By Carly Olson
By seeking to join the North Atlantic Treaty Organization, Finland is shifting a decades-long geopolitical strategy known as Finlandization.
During the Cold War, the country maintained its independence by staying in the shadow of the Soviet Union, remaining neutral and shaping its foreign policy to accommodate the larger power’s interests. Russia’s invasion in Ukraine has pushed Finland, a small Nordic nation on Russia’s western border, to change tack.
It filed its bid for membership in May, along with its neighbor Sweden, a few months after the invasion.
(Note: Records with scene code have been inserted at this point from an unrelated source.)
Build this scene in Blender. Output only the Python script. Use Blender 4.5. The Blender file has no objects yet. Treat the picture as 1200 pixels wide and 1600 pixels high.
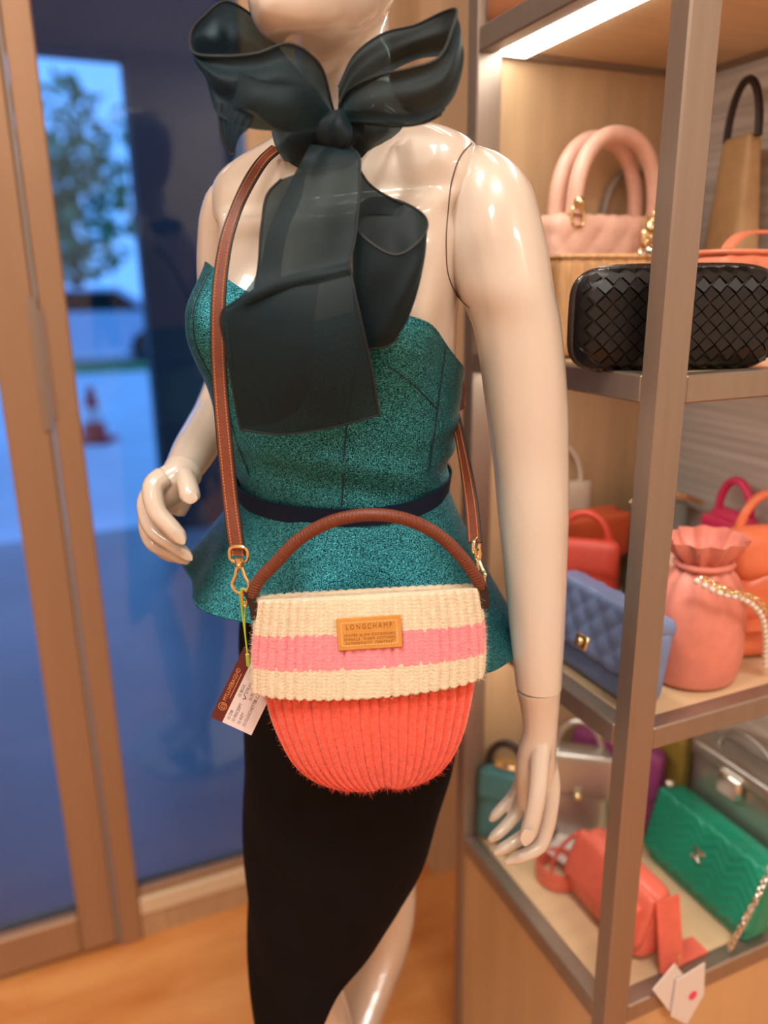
import bpy, bmesh, math, random
import numpy as np
from mathutils import Vector, Matrix
random.seed(7); rng = np.random.default_rng(7)
scene = bpy.context.scene
COL = scene.collection
PI = math.pi

# ------------------------------------------------------------------ camera
F = 1221.0; CX, CY = 600.0, 800.0; CAM_H = 1.33
dn = np.array([55.0, 4225.0, F]); dn /= np.linalg.norm(dn)
_z = np.array([0, 0, 1.0]); fw = _z - dn * (_z @ dn); fw /= np.linalg.norm(fw)
rt = np.cross(dn, fw)
M = np.stack([rt, fw, -dn])
cam_data = bpy.data.cameras.new('camera'); cam = bpy.data.objects.new('camera', cam_data); COL.objects.link(cam)
R3 = Matrix([[M[0, 0], -M[0, 1], -M[0, 2]], [M[1, 0], -M[1, 1], -M[1, 2]], [M[2, 0], -M[2, 1], -M[2, 2]]])
cam.matrix_world = Matrix.Translation((0, 0, CAM_H)) @ R3.to_4x4()
cam_data.sensor_fit = 'VERTICAL'; cam_data.sensor_height = 36.0; cam_data.lens = 36.0 * F / 1600.0
cam_data.clip_start = 0.02; cam_data.clip_end = 200
cam_data.dof.use_dof = True; cam_data.dof.focus_distance = 0.74; cam_data.dof.aperture_fstop = 2.0
scene.camera = cam

# ------------------------------------------------------------------ world and colour management
world = bpy.data.worlds.new('world'); scene.world = world; world.use_nodes = True
bgn = world.node_tree.nodes['Background']
bgn.inputs['Color'].default_value = (0.13, 0.36, 0.84, 1); bgn.inputs['Strength'].default_value = 2.3
scene.view_settings.view_transform = 'Standard'; scene.view_settings.look = 'None'
scene.view_settings.exposure = -0.10; scene.view_settings.gamma = 1.0
scene.view_settings.use_curve_mapping = False

# ------------------------------------------------------------------ geometry helpers
def ray(px, py): return M @ np.array([(px - CX) / F, (py - CY) / F, 1.0])
def P(px, py, d):
    r = ray(px, py); r = r * (d / r[1]); return np.array([r[0], r[1], r[2] + CAM_H])
def PZ(px, py, z):
    r = ray(px, py); r = r * ((z - CAM_H) / r[2]); return np.array([r[0], r[1], r[2] + CAM_H])
def pxm(d, z=1.1): return (d * 0.9607 + (CAM_H - z) * 0.2776) / F     # metres in one pixel at that place
ANG = math.radians(23.2)
U = np.array([math.cos(ANG), math.sin(ANG), 0]); V = np.array([-math.sin(ANG), math.cos(ANG), 0])
def UV(u, v, z=0.0): return u * U + v * V + np.array([0, 0, z])
def PV(px, py, v):
    r = ray(px, py); w = r * (v / (r @ V)); return np.array([w[0], w[1], w[2] + CAM_H])

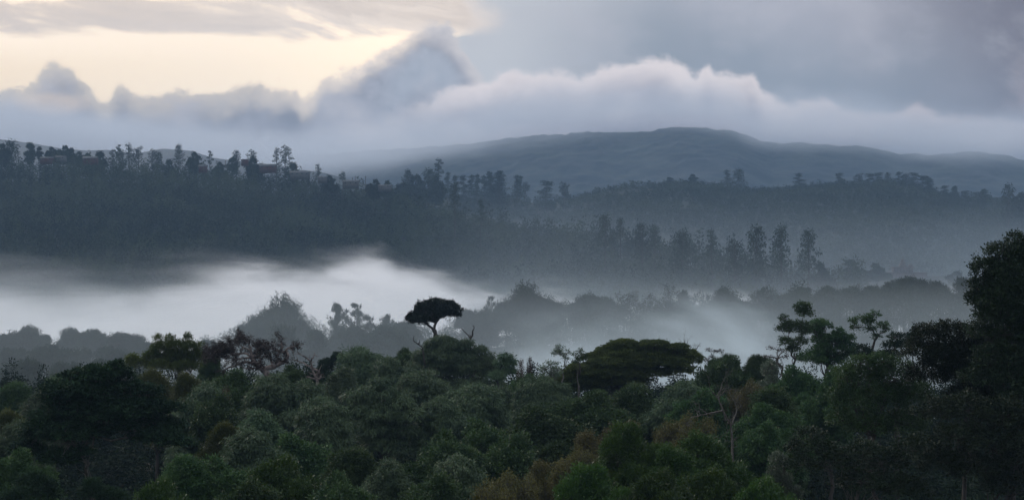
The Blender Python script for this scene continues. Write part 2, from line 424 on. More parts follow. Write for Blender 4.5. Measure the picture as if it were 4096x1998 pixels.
def tree_mesh(seed, H, lobes, leafmat, barkmat, leaf=(.3, .11), droop=.5, spread=.5, per=26, spray=.42, k=12, flat=.6,
              up=-.35, trunk_r=.28, twigs=.12, gap=0.0, shell=(.62, 1.05), fork=.45, lean=(0, 0), base=(0, 0), maxleaf=170000):
    """returns (trunk mesh, crown mesh) for a tree of full height H standing at its base"""
    rng = np.random.default_rng(seed)
    P, N, Cn = crown_points(lobes, rng, per, spray, k, flat, shell, up, gap)
    if len(P) > maxleaf:
        sel = rng.choice(len(P), maxleaf, False); P = P[sel]; N = N[sel]
    V, Qd = leaves(P, N, leaf[0] * LS, leaf[1] * LS, droop, spread, rng)
    cm = mesh_np('crown', V, Qd, leafmat)
    m = Mesh()
    lc = np.array([l[:3] for l in lobes]); ctr = lc.mean(0)
    zf = min(H * fork, lc[:, 2].min() - .2) if fork > 0 else H * .1
    zf = max(zf, H * .12)
    top = np.array([ctr[0] * .5, ctr[1] * .5, zf])
    limb(m, (base[0], base[1], -17.), (base[0], base[1], 0.), trunk_r * 1.3, trunk_r * 1.25, rng, .0, 2, sides=9); limb(m, (base[0], base[1], -.01), top, trunk_r * 1.25, trunk_r * .8, rng, .05, 8, sides=9)
    nodes = [top]; plen = [0.0]; nrad = [trunk_r * .8]; mean_r = np.mean([np.mean(l[3:]) for l in lobes])
    for i in np.argsort(np.linalg.norm(lc - top, axis=1)):
        c = lc[i]; nd = np.array(nodes); dz = np.maximum(0, nd[:, 2] - c[2])
        j = int(np.argmin(np.linalg.norm(nd - c, axis=1) + .45 * np.array(plen) + 1.2 * dz))
        r0 = nrad[j] * .72; r1 = max(r0 * .55, .03)
        P_ = limb(m, nodes[j], c, r0, r1, rng, .20, 8, -.3, 6)
        nodes.append(c); plen.append(plen[j] + np.linalg.norm(c - nodes[j])); nrad.append(r1 * 1.1)
        cs = Cn[np.linalg.norm(Cn - c, axis=1) < max(lobes[i][3:]) * 1.15]
        if len(cs):
            for q_ in cs[rng.choice(len(cs), min(len(cs), max(2, int(len(cs) * twigs))), False)]:
                limb(m, P_[rng.integers(4, 8)], q_, min(r1 * .6, .05), .012, rng, .2, 4, sides=4)
    tm = m.make('trunk', barkmat, True)
    return tm, cm
ROOTS = []
def plant(name, label, cat, meshes, loc, rz=0, sc=1.0, group=None, parts=('trunk', 'crown')):
    r = empty(name, loc, rz, sc); tag(r, label, cat, group)
    for nm, me in zip(parts, meshes): obj(nm, me, r)
    return r

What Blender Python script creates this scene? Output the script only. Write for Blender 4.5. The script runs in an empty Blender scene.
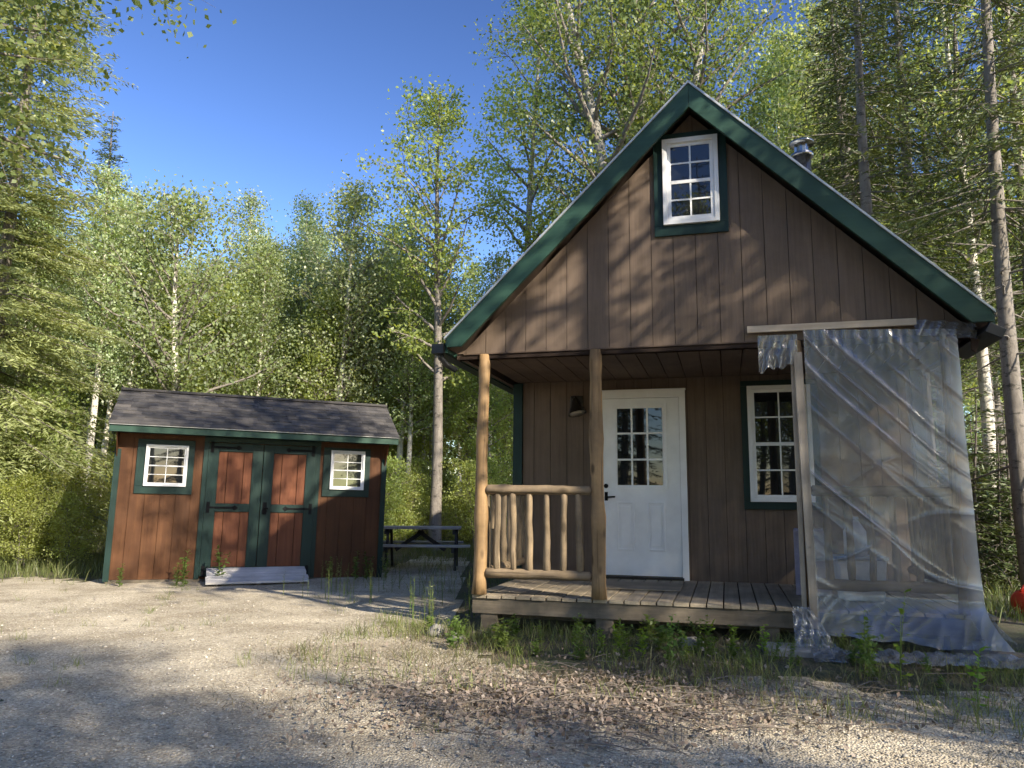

Here is what to know about Finland’s and Sweden’s bids to join NATO, a 30-nation alliance.
Security concerns pushed Sweden and Finland to seek membership
Finland and Sweden jointly submitted their applications in May, after Russia’s full-scale invasion of Ukraine. If accepted, they would have protection under the alliance’s mutual defense agreement.
Finland and Sweden have not been in any alliance before
While they held strategic partnerships, they abandoned decades of nonalignment to apply to join NATO.
Turkey’s president has objected to Sweden’s bid
Although both Sweden and Finland have strong backing from most member states, the alliance requires unanimous consent to approve new members. President Recep Tayyip Erdogan has indicated he is willing to ratify Finland’s membership (after much negotiation) but has demanded that Sweden crack down on Kurdish refugee groups — whose members he considers to be terrorists — and extradite a number of Kurds living in Sweden, some of whom are political refugees. He is holding out even though Sweden has promised to take a harder line.
Finland might join NATO without Sweden
Jens Stoltenberg, NATO’s secretary-general has raised the possibility that the countries’ applications might be considered separately. In March, Finland’s Parliament passed all of the legislation it needs to join the alliance once it is approved by member states.